**Your instructions:**
Every line from the one holding "What Blender Python" through the one holding "cam.data.clip_end = 4000;" should be returned exactly, both included; the pictures should not.

----------------------------------------

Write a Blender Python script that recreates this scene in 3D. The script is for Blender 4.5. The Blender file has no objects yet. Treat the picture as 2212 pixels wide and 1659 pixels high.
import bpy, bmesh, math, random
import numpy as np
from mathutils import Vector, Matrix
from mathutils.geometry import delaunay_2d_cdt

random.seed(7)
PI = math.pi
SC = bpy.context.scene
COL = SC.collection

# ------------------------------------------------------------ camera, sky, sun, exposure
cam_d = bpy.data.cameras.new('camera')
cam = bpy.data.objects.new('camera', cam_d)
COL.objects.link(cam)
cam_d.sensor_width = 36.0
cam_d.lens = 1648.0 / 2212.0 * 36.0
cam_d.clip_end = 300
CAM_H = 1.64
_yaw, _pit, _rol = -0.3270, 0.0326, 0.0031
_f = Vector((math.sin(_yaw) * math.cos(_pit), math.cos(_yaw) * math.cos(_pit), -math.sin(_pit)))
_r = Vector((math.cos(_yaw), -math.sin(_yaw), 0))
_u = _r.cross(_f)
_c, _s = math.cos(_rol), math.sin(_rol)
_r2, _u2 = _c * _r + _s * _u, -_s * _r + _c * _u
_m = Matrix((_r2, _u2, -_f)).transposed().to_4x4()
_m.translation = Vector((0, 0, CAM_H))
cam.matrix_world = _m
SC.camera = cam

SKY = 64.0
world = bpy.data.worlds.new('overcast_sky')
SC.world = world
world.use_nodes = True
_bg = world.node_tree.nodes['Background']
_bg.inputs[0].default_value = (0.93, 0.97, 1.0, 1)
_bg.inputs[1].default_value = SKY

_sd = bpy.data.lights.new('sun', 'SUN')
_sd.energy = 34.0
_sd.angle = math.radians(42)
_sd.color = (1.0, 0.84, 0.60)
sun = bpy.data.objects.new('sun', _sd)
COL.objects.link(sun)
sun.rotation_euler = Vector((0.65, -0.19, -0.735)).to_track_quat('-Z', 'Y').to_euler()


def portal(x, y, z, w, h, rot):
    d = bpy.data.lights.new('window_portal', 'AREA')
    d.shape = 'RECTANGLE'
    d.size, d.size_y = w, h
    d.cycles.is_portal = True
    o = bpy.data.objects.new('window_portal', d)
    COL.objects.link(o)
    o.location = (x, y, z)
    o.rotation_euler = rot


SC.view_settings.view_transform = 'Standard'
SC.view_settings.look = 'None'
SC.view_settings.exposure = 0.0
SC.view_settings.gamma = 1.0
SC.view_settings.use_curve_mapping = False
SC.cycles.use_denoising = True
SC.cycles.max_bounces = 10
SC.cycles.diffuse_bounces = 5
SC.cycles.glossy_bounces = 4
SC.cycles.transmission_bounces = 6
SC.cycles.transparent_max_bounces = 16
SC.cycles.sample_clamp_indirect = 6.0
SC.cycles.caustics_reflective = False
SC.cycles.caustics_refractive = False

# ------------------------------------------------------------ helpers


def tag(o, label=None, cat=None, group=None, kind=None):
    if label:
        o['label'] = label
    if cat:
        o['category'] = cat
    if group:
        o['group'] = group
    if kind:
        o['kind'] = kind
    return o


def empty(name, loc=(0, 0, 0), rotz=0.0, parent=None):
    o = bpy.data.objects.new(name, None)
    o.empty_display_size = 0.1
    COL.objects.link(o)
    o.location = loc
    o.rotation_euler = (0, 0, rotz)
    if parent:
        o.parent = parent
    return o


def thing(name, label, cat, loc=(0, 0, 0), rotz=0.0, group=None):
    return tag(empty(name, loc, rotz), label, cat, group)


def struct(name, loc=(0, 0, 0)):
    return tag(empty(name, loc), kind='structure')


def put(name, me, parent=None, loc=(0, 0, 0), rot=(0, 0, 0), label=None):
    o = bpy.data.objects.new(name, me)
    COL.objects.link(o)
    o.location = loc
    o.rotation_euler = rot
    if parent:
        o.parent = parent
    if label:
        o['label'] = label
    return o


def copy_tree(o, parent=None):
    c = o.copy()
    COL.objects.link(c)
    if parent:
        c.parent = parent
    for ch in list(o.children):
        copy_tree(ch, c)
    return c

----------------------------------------

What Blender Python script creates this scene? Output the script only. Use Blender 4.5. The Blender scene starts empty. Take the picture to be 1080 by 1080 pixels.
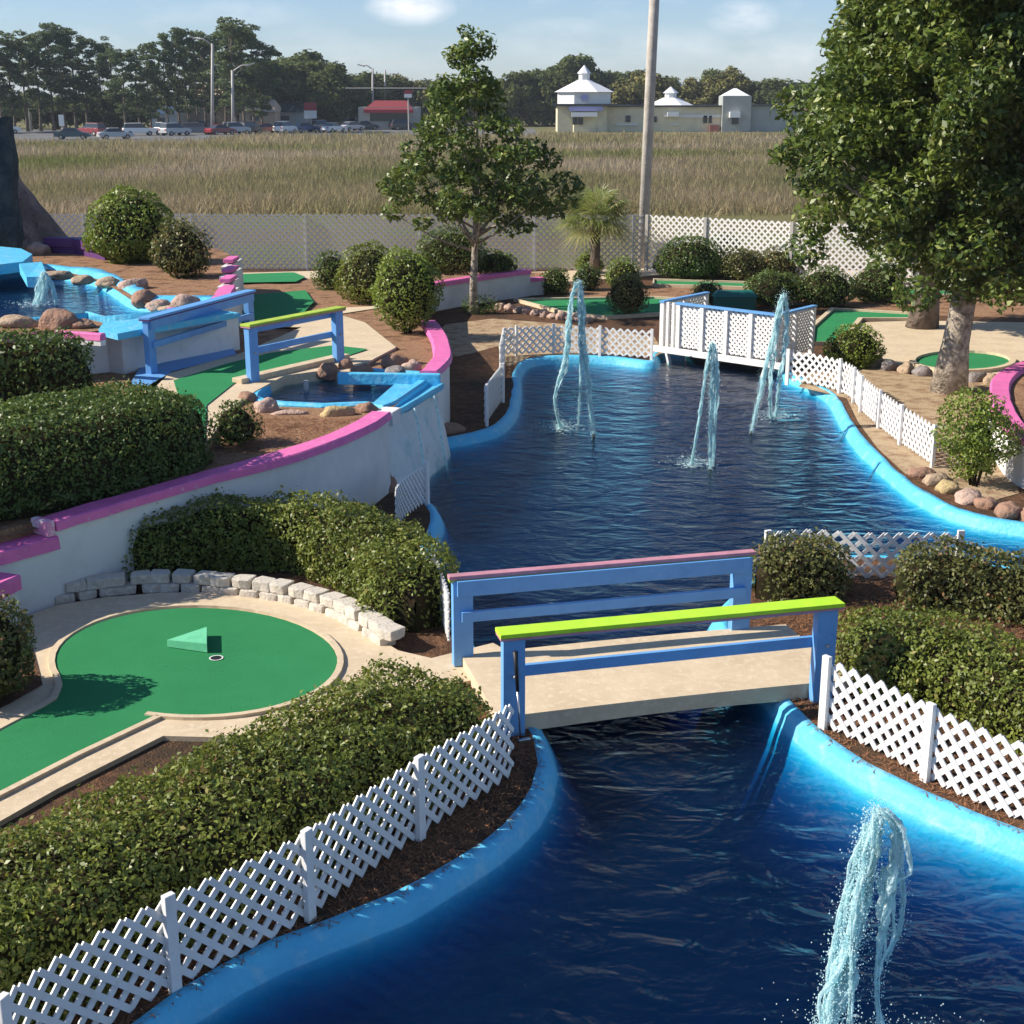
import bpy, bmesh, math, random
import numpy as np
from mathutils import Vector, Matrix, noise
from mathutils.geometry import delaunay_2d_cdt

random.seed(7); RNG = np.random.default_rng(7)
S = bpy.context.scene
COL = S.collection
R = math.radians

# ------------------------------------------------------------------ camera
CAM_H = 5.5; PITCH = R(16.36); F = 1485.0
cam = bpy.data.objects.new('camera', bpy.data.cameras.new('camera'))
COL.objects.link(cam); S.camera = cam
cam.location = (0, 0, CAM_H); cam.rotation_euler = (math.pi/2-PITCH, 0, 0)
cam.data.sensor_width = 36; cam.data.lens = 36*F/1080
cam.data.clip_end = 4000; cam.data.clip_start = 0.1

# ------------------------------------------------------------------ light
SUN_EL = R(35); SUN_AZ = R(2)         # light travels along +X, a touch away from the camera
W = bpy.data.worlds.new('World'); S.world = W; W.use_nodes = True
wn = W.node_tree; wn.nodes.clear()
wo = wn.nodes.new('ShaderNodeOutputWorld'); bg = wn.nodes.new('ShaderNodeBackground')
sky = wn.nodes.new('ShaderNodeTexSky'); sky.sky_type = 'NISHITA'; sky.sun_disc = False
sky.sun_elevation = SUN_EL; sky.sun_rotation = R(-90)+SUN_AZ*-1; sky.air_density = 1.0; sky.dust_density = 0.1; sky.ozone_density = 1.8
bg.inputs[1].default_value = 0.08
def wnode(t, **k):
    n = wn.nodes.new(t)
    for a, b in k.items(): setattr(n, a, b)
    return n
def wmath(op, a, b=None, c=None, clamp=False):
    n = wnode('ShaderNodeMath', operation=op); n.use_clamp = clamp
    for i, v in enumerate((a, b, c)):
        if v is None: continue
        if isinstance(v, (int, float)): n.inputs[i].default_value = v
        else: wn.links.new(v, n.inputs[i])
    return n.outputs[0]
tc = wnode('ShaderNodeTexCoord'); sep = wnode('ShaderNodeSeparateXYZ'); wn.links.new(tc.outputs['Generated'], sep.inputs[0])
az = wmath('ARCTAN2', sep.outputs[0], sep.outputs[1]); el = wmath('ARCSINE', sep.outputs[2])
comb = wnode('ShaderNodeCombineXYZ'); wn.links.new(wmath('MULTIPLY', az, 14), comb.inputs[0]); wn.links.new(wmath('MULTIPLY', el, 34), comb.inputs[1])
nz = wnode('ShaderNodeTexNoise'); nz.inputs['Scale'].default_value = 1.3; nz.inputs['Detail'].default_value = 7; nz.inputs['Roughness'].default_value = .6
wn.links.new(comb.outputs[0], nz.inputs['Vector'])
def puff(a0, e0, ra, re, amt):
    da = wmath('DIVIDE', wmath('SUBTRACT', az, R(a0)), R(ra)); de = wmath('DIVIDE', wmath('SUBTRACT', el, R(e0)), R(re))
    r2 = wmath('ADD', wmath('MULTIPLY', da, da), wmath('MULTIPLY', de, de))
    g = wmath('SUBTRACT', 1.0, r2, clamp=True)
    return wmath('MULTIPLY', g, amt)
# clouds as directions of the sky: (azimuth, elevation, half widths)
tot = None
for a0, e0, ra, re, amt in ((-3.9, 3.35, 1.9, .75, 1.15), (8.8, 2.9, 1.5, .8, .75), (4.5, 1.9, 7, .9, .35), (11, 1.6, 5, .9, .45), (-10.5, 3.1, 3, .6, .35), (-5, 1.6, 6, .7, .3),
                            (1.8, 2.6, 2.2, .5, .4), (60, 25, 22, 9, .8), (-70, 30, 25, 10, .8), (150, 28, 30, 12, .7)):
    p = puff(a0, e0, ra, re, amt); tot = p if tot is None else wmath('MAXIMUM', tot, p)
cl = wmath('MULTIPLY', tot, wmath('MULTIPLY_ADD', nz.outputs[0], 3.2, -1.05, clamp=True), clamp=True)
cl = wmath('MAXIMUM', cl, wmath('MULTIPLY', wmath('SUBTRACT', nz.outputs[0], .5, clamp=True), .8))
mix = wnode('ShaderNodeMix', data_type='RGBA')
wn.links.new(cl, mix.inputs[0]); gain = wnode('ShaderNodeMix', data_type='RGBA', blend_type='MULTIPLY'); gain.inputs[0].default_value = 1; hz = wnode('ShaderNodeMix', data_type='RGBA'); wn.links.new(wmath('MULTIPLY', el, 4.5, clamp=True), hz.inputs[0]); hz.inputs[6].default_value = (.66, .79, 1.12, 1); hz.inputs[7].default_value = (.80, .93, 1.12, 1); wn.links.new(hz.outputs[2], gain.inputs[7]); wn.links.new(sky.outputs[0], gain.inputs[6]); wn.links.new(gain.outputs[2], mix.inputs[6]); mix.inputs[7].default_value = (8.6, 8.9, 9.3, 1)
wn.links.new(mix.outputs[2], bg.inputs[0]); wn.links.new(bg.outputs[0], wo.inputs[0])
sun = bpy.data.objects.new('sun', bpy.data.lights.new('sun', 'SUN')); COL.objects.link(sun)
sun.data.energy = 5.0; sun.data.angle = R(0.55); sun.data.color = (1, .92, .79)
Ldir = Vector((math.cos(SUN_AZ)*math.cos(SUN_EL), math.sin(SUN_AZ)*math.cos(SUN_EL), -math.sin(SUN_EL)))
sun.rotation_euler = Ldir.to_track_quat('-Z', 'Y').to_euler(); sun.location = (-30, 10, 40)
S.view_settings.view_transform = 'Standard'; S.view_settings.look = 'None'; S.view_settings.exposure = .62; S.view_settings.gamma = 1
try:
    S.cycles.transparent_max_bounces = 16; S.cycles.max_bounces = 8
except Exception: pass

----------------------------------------

**Task answer:**
What Blender Python script creates this scene? Output the script only. Use Blender 4.5. The Blender scene starts empty. Take the picture to be 1080 by 1080 pixels.
import bpy, bmesh, math, random
import numpy as np
from mathutils import Vector, Matrix, noise
from mathutils.geometry import delaunay_2d_cdt

random.seed(7); RNG = np.random.default_rng(7)
S = bpy.context.scene
COL = S.collection
R = math.radians

# ------------------------------------------------------------------ camera
CAM_H = 5.5; PITCH = R(16.36); F = 1485.0
cam = bpy.data.objects.new('camera', bpy.data.cameras.new('camera'))
COL.objects.link(cam); S.camera = cam
cam.location = (0, 0, CAM_H); cam.rotation_euler = (math.pi/2-PITCH, 0, 0)
cam.data.sensor_width = 36; cam.data.lens = 36*F/1080
cam.data.clip_end = 4000; cam.data.clip_start = 0.1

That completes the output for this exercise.